The Lebanon City Council unanimously adopted the Lebanon Safe Streets initiative, a year-long safety action plan that identifies priority locations, policy changes and funding strategies to reduce roadway fatalities and serious injuries.

Lebanon City Council on April 20 adopted the Lebanon Safe Streets initiative, a safety action plan prepared by outside traffic consultants to reduce traffic fatalities and serious injuries in the city.

The plan — which consultants said was developed after nine months of analysis, public surveys and stakeholder meetings — maps recent crash locations, prioritizes intersections and corridor improvements and recommends funding sources for design and construction. Ed, a consultant with TEC, told the council the plan is aimed at “increasing safety for all roadway users” and supports a long-term goal of zero traffic fatalities and serious injuries.

The nut of the consultants’ work was a crash analysis that used five years of reported collisions. The presentation included a heat map of injury crashes and an inventory of high-priority spots and segments; the consultants said the map showed roughly 426 injury crashes over five years and that pedestrian crashes were concentrated in the downtown grid. The study team also said Lebanon had an unusually high share of motorcycle crashes compared with national norms and recommended that motorcycles be treated as a distinct “vulnerable road user” group in future analyses.

Consultants described engineering recommendations such as turn-lane extensions and signal upgrades at high-speed intersections (including Bypass 48 and Miller Road), low-cost corridor treatments along Bypass 48 and Main Street and targeted downtown changes to address confusing stop/priority signs. The plan also recommends continuing counts that include pedestrians and bicyclists, sustaining the task force, and using the report to pursue federal and state safety grants, including Highway Safety Improvement Program and INFRA/implementation grants.

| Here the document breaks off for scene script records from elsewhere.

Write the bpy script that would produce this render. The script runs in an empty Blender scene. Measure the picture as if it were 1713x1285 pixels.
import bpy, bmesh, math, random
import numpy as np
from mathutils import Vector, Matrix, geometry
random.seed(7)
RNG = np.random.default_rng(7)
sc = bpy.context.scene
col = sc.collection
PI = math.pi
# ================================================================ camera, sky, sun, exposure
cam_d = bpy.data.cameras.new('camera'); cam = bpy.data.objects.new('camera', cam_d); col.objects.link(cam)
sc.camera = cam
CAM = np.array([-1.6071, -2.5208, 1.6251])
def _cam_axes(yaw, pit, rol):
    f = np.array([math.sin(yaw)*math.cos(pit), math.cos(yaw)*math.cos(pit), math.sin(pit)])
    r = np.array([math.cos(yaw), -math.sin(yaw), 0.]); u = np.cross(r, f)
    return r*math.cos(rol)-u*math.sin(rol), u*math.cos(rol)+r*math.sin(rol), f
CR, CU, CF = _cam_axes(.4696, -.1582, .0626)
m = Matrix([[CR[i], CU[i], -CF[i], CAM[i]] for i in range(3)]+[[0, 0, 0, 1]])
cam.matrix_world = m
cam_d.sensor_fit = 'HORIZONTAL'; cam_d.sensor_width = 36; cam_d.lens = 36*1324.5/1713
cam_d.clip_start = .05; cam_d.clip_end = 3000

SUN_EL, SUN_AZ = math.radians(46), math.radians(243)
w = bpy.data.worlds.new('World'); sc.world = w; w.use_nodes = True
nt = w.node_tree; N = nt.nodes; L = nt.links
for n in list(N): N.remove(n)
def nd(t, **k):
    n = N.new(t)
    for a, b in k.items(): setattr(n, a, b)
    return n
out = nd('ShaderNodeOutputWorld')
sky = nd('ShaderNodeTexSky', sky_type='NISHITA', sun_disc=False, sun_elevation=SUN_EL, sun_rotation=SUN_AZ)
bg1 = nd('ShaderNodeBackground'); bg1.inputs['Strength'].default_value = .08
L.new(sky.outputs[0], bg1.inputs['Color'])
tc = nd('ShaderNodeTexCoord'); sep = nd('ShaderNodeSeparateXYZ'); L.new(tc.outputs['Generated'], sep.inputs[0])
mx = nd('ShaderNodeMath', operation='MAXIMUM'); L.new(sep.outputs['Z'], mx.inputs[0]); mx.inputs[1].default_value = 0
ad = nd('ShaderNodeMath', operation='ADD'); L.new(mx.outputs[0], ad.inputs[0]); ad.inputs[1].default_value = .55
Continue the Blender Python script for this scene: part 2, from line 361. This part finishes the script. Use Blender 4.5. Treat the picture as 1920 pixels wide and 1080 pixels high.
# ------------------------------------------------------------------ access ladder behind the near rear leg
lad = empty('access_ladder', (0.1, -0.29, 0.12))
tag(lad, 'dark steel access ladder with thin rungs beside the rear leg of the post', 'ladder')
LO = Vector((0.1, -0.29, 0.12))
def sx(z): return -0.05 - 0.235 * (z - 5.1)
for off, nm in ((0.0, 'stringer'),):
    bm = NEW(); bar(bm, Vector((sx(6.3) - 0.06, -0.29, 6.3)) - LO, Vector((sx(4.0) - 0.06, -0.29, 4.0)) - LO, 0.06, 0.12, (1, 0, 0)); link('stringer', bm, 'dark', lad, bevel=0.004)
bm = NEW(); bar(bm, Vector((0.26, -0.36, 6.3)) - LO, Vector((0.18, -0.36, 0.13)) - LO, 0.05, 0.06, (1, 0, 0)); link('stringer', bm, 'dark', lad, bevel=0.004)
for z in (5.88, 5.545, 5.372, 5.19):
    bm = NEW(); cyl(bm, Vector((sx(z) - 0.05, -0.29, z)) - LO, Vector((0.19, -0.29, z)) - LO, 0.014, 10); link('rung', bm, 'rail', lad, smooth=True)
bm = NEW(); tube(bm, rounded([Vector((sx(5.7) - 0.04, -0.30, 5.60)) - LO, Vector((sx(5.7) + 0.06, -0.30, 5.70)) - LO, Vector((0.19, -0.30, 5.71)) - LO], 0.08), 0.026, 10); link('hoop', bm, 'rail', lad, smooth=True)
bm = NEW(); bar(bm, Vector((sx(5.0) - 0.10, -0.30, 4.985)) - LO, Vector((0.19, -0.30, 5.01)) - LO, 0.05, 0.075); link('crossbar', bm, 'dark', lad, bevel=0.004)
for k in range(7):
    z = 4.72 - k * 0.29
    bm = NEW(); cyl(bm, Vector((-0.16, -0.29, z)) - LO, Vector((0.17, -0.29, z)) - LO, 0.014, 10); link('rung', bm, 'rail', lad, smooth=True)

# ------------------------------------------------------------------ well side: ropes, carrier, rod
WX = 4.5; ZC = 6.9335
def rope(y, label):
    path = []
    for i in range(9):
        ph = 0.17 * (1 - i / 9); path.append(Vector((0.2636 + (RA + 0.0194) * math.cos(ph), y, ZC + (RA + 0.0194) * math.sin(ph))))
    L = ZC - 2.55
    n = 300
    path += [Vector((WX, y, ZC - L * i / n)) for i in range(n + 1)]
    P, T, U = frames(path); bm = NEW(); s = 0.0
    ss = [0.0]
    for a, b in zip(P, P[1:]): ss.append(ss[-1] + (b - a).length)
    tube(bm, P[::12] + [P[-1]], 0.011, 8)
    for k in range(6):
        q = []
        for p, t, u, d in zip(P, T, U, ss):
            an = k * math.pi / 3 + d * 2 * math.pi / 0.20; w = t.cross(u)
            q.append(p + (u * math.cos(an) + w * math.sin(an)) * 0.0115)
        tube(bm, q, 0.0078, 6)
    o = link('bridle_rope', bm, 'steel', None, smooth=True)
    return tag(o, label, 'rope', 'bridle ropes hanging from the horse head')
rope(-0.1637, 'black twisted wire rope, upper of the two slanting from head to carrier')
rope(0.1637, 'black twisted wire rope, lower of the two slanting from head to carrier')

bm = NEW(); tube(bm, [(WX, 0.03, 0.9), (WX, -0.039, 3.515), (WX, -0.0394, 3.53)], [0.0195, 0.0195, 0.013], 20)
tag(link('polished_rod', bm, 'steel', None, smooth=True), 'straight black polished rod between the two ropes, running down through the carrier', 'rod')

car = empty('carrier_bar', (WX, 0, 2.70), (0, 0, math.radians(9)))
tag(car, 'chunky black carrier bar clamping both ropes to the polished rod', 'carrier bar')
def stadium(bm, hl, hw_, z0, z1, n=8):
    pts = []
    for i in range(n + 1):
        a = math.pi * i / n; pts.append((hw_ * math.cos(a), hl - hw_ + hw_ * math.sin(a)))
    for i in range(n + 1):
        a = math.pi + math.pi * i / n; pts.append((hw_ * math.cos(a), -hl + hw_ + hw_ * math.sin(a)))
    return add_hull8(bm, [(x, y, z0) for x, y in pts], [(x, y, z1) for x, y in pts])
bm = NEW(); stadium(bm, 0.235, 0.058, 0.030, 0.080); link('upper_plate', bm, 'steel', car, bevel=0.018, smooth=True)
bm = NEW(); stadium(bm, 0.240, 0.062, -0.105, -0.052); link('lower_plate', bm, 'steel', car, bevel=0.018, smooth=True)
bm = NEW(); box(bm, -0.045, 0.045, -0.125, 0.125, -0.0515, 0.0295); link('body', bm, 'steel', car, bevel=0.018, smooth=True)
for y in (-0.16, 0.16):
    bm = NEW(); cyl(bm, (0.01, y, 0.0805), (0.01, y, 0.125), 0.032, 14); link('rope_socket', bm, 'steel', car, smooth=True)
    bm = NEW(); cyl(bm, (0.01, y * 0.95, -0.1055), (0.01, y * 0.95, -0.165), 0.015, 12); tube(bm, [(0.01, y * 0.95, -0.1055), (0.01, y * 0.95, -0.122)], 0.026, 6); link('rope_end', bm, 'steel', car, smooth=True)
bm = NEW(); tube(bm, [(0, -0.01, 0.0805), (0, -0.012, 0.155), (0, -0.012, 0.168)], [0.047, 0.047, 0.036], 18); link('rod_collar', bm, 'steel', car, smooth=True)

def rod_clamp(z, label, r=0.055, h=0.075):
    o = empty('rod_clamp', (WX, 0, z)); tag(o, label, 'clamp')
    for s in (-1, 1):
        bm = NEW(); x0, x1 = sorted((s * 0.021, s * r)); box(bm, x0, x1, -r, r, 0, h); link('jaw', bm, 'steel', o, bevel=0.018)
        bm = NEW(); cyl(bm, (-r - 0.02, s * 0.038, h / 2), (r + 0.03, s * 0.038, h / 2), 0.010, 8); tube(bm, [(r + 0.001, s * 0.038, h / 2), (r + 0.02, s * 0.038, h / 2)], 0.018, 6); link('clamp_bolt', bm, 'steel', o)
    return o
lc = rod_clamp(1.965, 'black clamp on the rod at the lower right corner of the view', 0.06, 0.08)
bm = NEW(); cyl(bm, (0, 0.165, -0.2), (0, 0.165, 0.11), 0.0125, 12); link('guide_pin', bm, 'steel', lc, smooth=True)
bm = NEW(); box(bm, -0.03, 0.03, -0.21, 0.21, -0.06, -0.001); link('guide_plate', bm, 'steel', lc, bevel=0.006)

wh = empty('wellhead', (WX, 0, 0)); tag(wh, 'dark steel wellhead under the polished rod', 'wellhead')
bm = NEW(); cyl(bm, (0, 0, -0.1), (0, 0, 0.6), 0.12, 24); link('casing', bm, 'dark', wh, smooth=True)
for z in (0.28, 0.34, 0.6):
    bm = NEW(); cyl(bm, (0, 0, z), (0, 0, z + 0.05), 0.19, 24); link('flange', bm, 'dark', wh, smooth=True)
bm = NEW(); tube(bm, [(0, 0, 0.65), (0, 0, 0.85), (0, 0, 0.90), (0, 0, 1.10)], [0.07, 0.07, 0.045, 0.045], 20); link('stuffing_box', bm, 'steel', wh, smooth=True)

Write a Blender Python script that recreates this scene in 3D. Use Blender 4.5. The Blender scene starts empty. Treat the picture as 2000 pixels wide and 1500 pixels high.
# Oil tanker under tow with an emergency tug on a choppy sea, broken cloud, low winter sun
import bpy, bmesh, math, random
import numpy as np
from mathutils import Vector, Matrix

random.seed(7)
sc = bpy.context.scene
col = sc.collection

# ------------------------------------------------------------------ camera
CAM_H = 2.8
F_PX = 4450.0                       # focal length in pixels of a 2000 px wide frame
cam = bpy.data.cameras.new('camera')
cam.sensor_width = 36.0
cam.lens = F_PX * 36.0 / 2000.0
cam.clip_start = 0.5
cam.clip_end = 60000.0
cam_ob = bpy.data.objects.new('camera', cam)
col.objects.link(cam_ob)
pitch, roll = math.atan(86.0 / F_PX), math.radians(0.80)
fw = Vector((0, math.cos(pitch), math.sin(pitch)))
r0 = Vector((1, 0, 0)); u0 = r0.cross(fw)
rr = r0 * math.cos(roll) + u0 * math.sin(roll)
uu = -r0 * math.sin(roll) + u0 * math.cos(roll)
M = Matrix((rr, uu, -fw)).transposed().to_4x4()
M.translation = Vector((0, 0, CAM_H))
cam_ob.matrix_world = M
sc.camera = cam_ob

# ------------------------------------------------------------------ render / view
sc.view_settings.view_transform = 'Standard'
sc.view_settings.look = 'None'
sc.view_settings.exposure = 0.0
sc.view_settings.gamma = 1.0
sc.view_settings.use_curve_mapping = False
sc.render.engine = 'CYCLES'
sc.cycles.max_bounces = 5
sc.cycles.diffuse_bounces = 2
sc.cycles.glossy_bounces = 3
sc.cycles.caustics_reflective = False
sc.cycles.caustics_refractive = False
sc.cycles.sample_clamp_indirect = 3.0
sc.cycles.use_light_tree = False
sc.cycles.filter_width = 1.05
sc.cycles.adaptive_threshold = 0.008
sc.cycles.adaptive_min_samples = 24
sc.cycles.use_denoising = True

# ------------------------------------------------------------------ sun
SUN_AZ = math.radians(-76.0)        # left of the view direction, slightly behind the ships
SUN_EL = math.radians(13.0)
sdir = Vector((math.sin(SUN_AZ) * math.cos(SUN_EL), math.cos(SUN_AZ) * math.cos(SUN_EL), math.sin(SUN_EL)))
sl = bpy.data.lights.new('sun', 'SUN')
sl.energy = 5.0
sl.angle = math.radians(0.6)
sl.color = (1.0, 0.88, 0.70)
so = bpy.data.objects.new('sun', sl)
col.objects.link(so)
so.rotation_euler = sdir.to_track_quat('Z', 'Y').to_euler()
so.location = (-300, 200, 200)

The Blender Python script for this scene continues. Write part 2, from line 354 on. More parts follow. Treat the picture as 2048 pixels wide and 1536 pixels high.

Public comment at the meeting echoed concerns raised in the study. Rob Marshall, a Lebanon resident who rides his bicycle through downtown, told council members drivers routinely ignore activated pedestrian crosswalk lights and urged the city to consider stronger treatments such as beacons or signalized crossings. Councilmembers and consultants discussed options used elsewhere, including HAWK-style beacons and textured or colored pavement to discourage lane misuse.

Councilmembers asked about measurable results. The consultants said many recommended countermeasures have published crash-modification factors — for example, restriping or lane-narrowing treatments that have been associated with crash reductions in the range of about 20% for certain crash types — and larger changes such as roundabouts typically reduce severe angle and head-on collisions.

After discussion the council moved to adopt the resolution and approved it by roll call. The motion passed with all voting members recorded as "Yes."